Pentacle Theatre’s inaugural book club
Of Mice and Men
Wednesday, Oct. 19
Tickets available by calling Pentacle Theatre’s Ticket Office: 503-485-4300. Limited to 20 patrons!
Copies of Of Mice and Men, by John Steinbeck, provided by The Book Bin.
Itinerary
5:30 p.m. Dinner at Taproot Lounge & Café, 356 State St., Salem, Oregon. (Please submit your order to Pentacle Theatre’s office by Oct. 18; taproot-order-form).
5:30 p.m. Discussion led by author and Willamette University Professor Emeritus Michael Strelow. See his bio and thought-provoking questions for the book club members, below.
7:30 p.m. Attend performance of Of Mice and Men at Pentacle Theatre.
10:30 p.m. Talk-back with cast and crew. Bring your questions!
Discussion over dinner
Lead by Michael Strelow, author and Professor Emeritus of English, Willamette University.
ABOUT MICHAEL STRELOW
Strelow’s first novel, The Greening of Ben Brown, was a finalist for the Ken Kesey Award of Oregon Literary Arts in 2005. His second novel, Henry: A Novel of Beer and Love in the West, was published in 2014. He has published poetry, short stories and non-fiction essays in many literary and a few commercial magazines, including Sou’Wester, The Northwest Review, The Bellingham Review, Kansas Quarterly, CutBank, Orchid Magazine, Oregon Quarterly, Midwest Poetry Review, and others.
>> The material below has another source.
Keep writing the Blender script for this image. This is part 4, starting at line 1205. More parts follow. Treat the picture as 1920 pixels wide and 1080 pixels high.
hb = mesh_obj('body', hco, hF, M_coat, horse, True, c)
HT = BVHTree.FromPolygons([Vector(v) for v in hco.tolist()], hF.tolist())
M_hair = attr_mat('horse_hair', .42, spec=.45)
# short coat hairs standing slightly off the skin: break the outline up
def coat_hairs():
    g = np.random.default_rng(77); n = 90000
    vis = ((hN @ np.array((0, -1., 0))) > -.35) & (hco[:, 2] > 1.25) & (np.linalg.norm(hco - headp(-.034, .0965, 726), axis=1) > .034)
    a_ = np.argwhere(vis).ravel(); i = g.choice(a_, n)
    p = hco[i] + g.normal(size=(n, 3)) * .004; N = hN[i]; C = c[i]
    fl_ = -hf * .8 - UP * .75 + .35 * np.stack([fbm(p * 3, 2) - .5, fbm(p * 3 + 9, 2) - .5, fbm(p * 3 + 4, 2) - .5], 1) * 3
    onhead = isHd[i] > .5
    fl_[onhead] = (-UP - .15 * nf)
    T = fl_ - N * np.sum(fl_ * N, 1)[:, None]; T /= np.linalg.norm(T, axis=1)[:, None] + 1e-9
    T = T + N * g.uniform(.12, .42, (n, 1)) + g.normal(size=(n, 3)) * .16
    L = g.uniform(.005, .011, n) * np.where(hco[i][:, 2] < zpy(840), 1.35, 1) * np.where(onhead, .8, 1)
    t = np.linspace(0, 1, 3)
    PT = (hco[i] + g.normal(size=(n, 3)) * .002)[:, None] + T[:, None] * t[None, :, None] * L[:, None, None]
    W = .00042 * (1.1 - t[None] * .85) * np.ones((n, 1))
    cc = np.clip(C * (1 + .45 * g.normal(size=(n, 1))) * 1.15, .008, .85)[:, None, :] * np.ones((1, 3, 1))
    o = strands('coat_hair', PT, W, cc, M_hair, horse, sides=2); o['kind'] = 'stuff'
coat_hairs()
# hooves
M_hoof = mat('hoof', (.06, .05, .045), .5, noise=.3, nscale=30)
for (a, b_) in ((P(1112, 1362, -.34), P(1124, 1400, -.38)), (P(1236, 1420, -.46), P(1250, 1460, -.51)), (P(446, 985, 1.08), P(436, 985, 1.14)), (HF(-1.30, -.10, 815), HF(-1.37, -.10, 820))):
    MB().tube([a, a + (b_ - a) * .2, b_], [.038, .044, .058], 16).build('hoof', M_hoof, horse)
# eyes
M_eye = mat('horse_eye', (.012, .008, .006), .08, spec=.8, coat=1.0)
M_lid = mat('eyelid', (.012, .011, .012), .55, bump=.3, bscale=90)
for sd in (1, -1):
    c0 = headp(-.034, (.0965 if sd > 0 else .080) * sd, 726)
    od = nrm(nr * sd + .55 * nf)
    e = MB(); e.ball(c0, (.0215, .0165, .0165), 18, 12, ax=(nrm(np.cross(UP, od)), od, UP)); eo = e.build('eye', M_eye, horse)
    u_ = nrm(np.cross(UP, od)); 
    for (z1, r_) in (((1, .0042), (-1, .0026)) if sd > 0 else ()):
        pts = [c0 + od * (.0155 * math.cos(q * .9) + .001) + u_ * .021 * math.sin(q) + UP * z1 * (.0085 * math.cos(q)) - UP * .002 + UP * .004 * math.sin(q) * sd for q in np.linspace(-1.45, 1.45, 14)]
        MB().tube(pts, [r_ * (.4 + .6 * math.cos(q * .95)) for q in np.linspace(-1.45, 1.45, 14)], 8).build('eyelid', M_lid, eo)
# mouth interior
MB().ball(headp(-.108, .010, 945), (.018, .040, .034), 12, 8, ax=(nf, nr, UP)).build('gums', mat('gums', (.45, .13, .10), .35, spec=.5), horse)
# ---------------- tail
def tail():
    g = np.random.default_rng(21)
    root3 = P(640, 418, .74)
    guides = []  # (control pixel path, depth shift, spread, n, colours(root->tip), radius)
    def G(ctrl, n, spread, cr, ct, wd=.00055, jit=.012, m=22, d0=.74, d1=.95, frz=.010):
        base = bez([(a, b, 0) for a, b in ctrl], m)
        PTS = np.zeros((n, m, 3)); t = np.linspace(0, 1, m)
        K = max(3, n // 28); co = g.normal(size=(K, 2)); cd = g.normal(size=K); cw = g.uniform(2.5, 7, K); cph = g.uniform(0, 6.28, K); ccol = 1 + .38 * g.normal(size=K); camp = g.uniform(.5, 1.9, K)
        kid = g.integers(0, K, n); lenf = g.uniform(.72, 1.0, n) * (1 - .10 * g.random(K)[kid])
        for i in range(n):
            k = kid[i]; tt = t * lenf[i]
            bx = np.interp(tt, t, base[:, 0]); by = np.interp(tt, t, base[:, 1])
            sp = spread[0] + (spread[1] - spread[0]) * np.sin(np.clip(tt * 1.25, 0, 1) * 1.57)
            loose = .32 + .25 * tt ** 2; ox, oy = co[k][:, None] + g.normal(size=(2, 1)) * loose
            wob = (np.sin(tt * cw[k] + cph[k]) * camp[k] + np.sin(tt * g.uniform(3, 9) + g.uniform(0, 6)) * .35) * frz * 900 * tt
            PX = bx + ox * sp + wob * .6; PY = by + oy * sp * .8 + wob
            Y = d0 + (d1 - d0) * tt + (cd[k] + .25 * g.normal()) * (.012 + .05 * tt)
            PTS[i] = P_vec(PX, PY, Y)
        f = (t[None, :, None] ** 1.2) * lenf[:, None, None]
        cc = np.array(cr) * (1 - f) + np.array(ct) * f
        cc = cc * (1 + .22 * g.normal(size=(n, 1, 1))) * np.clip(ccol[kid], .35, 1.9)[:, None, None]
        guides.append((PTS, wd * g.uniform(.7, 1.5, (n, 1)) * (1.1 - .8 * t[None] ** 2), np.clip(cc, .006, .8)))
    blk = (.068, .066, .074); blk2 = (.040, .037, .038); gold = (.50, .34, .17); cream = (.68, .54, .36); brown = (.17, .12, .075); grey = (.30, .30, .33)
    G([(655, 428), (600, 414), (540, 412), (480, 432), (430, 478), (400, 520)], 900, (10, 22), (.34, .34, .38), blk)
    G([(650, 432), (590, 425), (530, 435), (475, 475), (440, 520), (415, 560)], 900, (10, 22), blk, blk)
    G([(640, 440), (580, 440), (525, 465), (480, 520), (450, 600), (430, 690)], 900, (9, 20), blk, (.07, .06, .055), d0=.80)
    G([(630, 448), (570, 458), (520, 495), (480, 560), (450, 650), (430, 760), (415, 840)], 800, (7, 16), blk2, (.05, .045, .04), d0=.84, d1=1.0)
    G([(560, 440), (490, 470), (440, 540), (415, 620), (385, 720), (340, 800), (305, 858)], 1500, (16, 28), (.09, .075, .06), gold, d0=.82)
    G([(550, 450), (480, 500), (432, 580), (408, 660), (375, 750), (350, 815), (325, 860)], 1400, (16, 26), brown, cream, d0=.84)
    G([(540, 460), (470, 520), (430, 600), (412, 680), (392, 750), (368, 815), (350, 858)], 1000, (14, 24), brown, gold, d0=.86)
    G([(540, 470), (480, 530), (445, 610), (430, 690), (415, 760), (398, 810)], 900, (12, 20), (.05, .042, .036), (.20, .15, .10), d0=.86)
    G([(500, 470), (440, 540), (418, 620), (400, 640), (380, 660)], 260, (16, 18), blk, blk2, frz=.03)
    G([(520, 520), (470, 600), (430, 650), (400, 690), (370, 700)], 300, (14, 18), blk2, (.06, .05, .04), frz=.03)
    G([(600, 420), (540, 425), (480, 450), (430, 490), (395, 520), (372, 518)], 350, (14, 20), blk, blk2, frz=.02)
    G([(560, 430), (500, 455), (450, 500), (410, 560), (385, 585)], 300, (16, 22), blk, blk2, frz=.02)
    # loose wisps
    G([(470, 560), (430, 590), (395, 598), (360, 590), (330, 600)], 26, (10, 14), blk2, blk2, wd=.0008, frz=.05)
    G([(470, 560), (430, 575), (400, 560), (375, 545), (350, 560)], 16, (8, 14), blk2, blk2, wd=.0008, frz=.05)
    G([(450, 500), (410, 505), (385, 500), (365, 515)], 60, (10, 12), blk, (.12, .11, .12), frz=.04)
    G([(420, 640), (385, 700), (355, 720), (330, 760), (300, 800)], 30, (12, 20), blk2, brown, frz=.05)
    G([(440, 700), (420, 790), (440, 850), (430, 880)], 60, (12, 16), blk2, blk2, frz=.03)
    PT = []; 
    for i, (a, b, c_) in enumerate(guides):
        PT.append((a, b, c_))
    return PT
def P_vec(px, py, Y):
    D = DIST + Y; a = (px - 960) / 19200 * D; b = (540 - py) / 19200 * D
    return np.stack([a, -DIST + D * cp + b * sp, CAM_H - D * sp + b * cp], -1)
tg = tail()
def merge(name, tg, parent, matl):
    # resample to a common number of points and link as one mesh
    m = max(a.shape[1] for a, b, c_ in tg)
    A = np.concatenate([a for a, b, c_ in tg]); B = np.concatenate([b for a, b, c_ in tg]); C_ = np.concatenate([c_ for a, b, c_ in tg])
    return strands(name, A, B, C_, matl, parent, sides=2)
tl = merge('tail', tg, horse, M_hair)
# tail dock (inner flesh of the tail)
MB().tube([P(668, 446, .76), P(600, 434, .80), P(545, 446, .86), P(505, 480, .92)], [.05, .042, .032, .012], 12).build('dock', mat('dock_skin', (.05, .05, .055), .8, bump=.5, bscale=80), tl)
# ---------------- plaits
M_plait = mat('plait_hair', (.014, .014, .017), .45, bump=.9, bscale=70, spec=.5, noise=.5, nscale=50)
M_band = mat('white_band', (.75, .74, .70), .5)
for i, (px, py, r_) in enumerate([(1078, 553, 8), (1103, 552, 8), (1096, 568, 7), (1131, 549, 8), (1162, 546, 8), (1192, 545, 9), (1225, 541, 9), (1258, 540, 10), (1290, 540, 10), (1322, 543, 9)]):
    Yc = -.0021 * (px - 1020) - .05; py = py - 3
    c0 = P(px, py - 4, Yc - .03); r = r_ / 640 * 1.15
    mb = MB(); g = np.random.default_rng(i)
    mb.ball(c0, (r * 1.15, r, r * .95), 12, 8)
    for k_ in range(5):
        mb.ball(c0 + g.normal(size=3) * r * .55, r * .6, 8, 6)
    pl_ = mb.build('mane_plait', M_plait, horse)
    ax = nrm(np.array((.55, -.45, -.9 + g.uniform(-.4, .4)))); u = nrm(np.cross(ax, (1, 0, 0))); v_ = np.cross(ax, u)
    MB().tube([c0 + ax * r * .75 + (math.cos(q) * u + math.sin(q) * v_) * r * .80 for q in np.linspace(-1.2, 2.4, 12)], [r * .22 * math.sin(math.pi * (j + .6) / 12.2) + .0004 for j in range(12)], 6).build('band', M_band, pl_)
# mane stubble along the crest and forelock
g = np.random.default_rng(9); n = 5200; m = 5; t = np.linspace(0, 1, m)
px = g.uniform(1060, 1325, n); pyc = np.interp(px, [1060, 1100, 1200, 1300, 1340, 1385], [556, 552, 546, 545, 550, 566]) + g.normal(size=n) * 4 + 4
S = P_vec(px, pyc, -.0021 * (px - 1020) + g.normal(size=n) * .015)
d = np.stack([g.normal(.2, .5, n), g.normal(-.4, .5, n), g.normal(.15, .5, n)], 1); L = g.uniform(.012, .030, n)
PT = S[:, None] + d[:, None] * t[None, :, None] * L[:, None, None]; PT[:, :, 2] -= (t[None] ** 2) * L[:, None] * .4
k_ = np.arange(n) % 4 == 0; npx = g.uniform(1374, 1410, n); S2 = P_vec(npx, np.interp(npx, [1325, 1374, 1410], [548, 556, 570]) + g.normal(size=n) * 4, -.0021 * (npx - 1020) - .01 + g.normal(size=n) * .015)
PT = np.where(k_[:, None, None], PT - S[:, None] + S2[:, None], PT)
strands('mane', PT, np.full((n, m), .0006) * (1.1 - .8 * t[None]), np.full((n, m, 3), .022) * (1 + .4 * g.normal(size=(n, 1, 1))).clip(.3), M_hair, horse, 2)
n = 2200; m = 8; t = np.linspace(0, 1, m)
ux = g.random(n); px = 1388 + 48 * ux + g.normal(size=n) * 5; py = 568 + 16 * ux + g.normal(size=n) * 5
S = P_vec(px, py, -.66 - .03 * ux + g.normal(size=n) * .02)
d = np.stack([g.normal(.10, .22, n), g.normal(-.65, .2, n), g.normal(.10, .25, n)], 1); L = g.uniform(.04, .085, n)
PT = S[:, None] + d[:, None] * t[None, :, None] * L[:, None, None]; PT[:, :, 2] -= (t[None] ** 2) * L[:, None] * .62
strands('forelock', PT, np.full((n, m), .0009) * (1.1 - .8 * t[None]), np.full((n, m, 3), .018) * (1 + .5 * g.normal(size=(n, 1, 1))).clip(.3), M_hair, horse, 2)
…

His academic books are Kesey and An Anthology of Northwest Lit: 1900-1950. Within the next year or so, his new novel will be out, The Moby-Dick Blues.
DISCUSSION QUESTIONS
Some questions about Of Mice and Men.
- Lennie and George have had a life beyond the text of Steinbeck’s novel; they’ve become not only tropes but have turned into metaphors in common speech too. Why have they come off the pages and into American culture?
- Steinbeck celebrates work in many of his books (The Grapes of Wrath, many short stories, and the non-fiction Sea of Cortez, among others). What is it in the nature of work, and how it operates in people’s lives, that Steinbeck would choose it as a main theme in his work?
- Steinbeck went from politically liberal to politically conservative in his life (he’s not alone there). Can you read the politics of Of Mice and Men? Or is this novel apolitical, in your opinion?
- There is a mystical element present throughout Of Mice and Men. It depends on how the director stages the ending; it can be done with mystical suggestions or full-blown surrealism (I’ve seen both on stage). A dream world, other layers of reality, human illusions about life, multiple layers of realities. How much of this did you pick up reading the story? How did it affect the central series of real-life conflicts?